-- Start Information shown --
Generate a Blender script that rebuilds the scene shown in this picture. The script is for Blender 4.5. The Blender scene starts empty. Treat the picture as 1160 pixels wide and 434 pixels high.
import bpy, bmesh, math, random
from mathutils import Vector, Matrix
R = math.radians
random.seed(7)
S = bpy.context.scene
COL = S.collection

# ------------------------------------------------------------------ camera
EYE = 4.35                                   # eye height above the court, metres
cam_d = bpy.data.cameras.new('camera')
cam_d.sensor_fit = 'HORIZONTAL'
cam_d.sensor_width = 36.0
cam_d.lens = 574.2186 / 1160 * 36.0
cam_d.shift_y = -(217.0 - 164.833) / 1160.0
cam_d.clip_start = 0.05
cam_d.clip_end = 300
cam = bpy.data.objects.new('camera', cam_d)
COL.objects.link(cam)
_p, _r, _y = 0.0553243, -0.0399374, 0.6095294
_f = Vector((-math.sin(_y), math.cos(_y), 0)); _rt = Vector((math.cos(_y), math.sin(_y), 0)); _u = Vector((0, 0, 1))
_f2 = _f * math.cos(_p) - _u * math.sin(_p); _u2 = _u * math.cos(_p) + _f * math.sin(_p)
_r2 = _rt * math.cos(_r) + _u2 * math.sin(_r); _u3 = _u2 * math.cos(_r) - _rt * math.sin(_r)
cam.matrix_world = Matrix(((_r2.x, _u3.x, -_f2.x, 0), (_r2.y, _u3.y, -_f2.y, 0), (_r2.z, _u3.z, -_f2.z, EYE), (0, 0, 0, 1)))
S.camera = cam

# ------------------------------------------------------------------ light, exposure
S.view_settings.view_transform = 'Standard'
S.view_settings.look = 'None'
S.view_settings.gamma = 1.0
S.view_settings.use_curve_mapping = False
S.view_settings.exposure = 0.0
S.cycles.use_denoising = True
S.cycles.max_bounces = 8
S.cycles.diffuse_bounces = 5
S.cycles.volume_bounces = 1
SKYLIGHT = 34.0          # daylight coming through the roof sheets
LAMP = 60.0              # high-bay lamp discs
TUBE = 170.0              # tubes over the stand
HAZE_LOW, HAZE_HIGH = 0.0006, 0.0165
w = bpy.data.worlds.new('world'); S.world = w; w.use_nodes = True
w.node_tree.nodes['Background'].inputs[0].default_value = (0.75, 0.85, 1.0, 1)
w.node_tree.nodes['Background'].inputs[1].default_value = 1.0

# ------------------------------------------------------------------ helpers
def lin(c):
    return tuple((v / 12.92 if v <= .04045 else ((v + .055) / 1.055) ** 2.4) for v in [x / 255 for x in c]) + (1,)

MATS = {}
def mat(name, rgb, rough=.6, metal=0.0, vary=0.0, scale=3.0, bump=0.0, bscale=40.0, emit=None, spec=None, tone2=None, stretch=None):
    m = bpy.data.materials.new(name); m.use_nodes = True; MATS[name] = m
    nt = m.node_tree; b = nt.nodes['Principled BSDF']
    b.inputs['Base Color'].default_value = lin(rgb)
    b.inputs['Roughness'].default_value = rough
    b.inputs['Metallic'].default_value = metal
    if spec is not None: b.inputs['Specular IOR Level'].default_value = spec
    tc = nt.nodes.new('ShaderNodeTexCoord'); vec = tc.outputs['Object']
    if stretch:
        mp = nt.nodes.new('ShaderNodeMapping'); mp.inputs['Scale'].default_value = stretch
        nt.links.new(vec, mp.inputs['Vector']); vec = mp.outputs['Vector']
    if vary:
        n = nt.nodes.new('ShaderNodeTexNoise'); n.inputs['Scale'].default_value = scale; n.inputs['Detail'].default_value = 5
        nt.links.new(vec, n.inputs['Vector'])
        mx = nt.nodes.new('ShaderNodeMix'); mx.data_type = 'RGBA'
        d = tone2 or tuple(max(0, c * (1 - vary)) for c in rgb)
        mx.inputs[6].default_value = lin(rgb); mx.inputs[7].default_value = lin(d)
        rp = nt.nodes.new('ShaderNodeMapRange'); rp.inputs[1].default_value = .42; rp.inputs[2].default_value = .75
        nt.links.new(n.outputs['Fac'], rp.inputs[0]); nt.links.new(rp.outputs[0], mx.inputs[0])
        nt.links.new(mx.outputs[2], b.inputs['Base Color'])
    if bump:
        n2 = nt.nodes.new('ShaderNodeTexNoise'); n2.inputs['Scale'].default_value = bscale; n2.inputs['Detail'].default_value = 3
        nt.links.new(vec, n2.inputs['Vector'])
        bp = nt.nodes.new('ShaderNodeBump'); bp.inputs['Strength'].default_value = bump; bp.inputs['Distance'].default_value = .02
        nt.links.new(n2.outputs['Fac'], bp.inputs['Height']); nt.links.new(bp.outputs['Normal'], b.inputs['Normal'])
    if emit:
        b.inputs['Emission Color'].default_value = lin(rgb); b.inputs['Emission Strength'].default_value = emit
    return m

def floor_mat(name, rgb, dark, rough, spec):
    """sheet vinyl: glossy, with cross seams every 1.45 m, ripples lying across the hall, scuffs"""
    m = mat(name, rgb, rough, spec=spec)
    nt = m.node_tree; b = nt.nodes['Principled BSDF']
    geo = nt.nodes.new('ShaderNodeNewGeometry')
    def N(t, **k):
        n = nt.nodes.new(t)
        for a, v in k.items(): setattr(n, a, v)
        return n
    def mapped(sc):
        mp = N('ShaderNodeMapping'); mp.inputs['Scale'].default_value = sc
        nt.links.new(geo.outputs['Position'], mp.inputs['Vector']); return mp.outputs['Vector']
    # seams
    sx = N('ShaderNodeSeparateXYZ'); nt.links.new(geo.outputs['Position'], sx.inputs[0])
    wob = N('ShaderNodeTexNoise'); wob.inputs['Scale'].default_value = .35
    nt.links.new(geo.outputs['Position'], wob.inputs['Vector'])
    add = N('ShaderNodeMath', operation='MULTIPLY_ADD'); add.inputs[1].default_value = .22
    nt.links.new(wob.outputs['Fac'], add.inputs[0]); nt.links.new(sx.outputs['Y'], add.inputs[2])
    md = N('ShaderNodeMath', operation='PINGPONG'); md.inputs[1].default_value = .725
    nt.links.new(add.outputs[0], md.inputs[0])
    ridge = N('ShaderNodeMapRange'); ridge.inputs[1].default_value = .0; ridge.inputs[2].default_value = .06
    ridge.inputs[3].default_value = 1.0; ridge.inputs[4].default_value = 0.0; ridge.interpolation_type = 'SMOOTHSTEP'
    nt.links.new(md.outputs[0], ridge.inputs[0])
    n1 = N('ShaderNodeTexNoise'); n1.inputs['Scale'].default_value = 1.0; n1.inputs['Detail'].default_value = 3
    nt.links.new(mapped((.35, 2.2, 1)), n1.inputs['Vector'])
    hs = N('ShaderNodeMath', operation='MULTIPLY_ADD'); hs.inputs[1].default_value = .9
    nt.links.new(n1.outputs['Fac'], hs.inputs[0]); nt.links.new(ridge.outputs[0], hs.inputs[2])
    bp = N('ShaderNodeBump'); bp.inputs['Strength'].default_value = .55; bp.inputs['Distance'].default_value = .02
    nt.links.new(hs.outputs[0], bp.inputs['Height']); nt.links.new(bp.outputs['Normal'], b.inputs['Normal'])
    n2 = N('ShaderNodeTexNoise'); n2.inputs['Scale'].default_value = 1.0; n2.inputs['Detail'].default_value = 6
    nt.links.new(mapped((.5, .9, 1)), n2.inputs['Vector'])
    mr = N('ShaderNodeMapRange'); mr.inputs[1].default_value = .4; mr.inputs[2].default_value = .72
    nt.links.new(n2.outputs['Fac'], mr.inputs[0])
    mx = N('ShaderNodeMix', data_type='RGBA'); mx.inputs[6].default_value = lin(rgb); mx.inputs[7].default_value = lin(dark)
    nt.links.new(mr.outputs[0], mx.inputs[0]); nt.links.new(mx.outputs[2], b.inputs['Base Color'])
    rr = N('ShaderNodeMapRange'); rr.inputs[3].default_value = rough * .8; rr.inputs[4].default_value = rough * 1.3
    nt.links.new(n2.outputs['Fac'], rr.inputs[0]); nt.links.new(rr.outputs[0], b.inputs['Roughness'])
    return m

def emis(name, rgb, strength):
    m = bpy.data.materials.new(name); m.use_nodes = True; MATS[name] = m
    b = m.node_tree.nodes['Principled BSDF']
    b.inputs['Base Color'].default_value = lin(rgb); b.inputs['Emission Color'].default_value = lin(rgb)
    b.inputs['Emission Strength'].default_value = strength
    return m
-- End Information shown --
Directions => From the opening line of the data above, please print each line as written up to and including the line that contains "COL = S.collection", and nothing more.

The result =>
Generate a Blender script that rebuilds the scene shown in this picture. The script is for Blender 4.5. The Blender scene starts empty. Treat the picture as 1160 pixels wide and 434 pixels high.
import bpy, bmesh, math, random
from mathutils import Vector, Matrix
R = math.radians
random.seed(7)
S = bpy.context.scene
COL = S.collection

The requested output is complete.